WHAT YOU ARE ASKED TO DO: Exactly the lines from the start of the data through the line containing "from mathutils import Vector, Matrix, noise" should be output, with both ends kept and nothing added.

GIVEN MATERIAL:

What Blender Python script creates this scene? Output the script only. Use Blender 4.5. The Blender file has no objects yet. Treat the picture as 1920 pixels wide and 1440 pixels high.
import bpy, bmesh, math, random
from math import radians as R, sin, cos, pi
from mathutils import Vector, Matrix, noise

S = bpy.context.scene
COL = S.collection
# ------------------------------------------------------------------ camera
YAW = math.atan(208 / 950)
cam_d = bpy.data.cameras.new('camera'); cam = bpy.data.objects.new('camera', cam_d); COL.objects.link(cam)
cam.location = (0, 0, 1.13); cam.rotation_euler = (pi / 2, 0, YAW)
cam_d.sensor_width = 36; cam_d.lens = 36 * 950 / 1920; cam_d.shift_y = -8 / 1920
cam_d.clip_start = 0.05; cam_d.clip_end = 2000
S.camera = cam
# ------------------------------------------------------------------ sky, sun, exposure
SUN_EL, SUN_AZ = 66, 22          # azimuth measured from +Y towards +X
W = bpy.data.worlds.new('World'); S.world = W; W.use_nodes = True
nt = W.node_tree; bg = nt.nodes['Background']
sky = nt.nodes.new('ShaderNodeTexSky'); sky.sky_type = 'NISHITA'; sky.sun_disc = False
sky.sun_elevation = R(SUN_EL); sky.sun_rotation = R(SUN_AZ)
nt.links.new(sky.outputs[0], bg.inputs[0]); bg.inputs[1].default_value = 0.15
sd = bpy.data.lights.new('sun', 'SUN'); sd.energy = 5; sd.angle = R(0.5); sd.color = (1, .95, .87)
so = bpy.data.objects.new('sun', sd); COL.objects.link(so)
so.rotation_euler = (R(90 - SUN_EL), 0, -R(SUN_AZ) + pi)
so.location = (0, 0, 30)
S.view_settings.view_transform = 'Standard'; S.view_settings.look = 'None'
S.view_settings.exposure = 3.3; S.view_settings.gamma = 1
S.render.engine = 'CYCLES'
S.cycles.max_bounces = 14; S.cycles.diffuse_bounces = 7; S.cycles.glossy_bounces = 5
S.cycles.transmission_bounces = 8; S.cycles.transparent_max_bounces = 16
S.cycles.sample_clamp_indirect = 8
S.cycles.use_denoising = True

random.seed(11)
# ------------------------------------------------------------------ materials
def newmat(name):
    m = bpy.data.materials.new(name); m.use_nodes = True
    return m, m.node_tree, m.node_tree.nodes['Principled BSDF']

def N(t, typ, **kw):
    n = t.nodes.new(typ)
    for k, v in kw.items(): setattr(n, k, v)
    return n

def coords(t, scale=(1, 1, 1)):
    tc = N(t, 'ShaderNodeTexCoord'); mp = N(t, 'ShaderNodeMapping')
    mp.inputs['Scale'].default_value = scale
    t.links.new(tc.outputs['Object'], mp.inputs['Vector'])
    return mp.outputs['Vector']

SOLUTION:
What Blender Python script creates this scene? Output the script only. Use Blender 4.5. The Blender file has no objects yet. Treat the picture as 1920 pixels wide and 1440 pixels high.
import bpy, bmesh, math, random
from math import radians as R, sin, cos, pi
from mathutils import Vector, Matrix, noise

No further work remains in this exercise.